§ **TASK PROMPT**
List all lines in the material below that contain "wide".

§ **INPUT FOR THIS TASK**
============
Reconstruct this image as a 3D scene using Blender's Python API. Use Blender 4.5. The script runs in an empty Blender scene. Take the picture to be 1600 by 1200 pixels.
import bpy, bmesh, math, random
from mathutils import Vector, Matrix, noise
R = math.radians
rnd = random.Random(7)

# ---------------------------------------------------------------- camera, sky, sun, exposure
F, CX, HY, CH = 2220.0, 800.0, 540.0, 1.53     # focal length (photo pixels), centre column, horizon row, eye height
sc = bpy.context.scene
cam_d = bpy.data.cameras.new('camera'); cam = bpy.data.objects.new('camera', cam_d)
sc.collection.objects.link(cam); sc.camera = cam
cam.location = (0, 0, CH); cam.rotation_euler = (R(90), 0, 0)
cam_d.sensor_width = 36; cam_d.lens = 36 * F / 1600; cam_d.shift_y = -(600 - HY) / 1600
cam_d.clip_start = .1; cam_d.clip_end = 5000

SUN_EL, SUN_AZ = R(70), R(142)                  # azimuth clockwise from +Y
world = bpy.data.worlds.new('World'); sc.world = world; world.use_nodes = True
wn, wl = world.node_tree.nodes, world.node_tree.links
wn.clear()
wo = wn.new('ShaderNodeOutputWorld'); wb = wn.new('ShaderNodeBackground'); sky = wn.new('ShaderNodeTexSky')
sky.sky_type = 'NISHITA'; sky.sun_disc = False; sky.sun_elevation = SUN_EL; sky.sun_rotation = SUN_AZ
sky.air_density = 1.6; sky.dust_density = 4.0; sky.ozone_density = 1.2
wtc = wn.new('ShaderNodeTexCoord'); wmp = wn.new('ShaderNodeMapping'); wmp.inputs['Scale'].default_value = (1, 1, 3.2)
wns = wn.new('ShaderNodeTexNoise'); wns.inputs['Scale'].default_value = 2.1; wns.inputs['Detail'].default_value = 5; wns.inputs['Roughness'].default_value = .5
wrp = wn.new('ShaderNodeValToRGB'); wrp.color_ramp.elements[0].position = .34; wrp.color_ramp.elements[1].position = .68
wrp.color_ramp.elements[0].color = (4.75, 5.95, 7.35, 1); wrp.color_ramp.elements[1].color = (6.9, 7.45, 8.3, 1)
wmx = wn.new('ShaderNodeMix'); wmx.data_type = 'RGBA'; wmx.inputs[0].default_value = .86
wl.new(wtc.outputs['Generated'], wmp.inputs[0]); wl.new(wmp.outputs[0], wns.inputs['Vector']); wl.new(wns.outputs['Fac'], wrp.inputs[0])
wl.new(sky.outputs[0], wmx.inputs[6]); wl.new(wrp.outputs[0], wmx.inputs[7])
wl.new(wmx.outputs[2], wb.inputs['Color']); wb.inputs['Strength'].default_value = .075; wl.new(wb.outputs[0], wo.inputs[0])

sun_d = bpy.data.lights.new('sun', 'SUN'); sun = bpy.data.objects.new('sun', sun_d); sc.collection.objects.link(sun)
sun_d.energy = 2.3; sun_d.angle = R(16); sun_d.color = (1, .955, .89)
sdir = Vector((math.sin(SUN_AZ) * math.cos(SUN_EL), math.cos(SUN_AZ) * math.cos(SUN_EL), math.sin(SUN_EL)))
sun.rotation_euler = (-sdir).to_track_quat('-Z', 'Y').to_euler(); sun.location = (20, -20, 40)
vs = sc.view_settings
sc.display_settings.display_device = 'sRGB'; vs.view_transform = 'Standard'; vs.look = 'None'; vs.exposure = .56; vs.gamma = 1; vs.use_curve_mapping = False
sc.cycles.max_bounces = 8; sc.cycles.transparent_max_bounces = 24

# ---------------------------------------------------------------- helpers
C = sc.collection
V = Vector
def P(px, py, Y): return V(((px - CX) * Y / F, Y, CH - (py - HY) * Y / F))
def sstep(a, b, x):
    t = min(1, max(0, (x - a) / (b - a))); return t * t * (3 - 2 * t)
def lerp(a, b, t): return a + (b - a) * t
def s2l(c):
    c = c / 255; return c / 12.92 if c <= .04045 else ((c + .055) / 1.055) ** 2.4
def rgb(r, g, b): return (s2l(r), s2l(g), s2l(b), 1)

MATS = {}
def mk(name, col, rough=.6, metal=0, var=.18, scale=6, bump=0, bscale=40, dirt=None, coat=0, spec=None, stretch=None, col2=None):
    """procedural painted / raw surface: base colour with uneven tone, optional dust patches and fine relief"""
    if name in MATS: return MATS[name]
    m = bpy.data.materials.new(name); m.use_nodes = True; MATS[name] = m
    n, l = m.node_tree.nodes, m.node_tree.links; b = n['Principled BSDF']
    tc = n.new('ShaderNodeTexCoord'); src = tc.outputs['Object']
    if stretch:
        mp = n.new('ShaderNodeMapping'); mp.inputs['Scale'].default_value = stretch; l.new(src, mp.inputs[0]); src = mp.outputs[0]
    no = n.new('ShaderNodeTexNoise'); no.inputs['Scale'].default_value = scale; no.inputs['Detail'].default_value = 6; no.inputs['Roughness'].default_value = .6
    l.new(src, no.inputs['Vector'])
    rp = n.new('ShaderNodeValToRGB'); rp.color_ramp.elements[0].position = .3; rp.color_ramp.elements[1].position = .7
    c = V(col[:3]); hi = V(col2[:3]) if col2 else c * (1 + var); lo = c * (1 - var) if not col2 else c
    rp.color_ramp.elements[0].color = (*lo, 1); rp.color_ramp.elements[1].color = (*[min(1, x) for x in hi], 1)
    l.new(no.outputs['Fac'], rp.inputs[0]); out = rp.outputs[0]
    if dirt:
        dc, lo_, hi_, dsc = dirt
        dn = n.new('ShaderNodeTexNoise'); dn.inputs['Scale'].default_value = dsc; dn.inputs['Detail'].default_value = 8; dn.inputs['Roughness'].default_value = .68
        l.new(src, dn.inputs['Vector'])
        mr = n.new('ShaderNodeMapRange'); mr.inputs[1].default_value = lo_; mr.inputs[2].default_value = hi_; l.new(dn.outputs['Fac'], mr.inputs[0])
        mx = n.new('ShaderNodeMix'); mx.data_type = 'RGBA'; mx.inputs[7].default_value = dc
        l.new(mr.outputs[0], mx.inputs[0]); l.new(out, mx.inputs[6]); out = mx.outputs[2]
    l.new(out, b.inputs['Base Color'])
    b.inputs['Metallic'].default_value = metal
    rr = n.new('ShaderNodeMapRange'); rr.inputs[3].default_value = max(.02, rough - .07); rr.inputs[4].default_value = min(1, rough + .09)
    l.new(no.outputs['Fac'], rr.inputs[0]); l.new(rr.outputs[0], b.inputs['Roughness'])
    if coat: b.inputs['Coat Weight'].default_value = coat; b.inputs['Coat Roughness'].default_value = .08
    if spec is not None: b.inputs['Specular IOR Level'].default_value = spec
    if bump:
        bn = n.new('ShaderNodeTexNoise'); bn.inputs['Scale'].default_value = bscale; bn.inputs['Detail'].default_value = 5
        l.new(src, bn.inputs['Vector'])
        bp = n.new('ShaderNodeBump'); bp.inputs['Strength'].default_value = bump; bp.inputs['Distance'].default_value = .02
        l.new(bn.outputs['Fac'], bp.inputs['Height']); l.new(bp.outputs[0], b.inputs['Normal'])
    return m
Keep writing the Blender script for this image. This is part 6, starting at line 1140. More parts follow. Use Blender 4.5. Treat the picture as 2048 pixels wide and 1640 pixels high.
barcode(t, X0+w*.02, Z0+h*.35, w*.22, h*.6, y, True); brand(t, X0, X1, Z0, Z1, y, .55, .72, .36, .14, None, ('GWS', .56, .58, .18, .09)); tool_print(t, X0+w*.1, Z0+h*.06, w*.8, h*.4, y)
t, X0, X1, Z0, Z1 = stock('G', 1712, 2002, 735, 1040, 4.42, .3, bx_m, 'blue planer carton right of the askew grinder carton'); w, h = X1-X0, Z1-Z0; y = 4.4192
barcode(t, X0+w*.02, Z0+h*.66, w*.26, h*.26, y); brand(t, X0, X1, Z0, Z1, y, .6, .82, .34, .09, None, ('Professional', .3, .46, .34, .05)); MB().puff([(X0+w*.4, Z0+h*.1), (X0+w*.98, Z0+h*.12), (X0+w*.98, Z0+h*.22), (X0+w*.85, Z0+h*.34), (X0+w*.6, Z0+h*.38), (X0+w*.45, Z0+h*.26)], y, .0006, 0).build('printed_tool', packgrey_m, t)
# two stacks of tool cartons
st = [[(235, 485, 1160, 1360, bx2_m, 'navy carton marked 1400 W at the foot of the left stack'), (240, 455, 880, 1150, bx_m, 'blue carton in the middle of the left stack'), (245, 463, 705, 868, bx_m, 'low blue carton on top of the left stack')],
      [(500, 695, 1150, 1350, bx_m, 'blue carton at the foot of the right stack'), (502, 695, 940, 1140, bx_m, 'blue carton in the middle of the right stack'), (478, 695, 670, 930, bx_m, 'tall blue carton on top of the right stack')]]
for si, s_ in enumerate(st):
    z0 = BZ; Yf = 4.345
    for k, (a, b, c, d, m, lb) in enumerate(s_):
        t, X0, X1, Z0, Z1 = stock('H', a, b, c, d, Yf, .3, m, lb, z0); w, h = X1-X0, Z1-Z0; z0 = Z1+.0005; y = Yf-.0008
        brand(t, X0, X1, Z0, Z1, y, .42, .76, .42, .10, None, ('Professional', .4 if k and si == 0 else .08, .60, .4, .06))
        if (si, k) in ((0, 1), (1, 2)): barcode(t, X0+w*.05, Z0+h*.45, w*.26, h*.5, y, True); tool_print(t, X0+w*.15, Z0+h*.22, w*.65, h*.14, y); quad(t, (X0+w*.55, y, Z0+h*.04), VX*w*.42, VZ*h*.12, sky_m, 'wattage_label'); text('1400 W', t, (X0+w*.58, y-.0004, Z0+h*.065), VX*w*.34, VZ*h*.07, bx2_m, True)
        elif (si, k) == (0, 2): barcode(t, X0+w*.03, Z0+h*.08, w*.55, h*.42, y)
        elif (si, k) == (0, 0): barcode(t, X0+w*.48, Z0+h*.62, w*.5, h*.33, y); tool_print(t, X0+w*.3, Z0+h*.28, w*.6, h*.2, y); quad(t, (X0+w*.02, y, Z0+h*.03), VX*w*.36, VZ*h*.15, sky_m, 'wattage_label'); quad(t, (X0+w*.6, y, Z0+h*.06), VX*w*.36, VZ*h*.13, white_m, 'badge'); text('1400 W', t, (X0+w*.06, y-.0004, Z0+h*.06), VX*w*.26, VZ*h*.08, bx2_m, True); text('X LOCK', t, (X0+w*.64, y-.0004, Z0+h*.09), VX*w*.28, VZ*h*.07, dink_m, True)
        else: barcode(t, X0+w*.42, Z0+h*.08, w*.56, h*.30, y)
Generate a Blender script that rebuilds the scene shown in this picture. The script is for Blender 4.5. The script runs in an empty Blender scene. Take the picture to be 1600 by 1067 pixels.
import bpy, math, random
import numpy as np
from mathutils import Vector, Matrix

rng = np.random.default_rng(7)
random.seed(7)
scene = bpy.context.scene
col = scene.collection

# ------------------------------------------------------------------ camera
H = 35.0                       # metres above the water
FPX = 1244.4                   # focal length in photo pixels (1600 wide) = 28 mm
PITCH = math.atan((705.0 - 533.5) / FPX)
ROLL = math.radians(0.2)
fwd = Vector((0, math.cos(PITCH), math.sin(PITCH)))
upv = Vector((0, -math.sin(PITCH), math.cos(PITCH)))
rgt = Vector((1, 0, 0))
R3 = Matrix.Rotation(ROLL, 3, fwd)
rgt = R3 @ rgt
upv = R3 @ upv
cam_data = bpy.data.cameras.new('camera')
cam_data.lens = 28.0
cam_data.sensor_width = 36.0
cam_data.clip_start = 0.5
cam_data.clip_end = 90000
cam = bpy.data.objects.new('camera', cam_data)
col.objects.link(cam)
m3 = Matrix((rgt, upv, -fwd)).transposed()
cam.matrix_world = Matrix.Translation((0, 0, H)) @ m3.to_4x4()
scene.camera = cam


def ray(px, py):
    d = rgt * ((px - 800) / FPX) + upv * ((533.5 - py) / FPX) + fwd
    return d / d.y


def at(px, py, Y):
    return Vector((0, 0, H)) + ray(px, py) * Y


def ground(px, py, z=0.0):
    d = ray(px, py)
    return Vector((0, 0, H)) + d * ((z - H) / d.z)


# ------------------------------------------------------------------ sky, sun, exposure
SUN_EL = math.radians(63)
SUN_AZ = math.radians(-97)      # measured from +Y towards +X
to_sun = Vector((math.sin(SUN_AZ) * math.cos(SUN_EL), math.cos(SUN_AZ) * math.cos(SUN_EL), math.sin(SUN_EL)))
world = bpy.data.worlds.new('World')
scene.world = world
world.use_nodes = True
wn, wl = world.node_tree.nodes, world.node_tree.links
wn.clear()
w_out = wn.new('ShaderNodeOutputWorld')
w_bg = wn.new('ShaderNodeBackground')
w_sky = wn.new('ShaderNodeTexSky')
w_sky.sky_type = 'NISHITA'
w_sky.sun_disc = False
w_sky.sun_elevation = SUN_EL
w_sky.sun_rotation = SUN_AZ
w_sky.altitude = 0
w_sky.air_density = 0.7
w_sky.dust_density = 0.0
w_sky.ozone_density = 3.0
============
§ **THE COMPLETED TASK**
Keep writing the Blender script for this image. This is part 6, starting at line 1140. More parts follow. Use Blender 4.5. Treat the picture as 2048 pixels wide and 1640 pixels high.
FPX = 1244.4                   # focal length in photo pixels (1600 wide) = 28 mm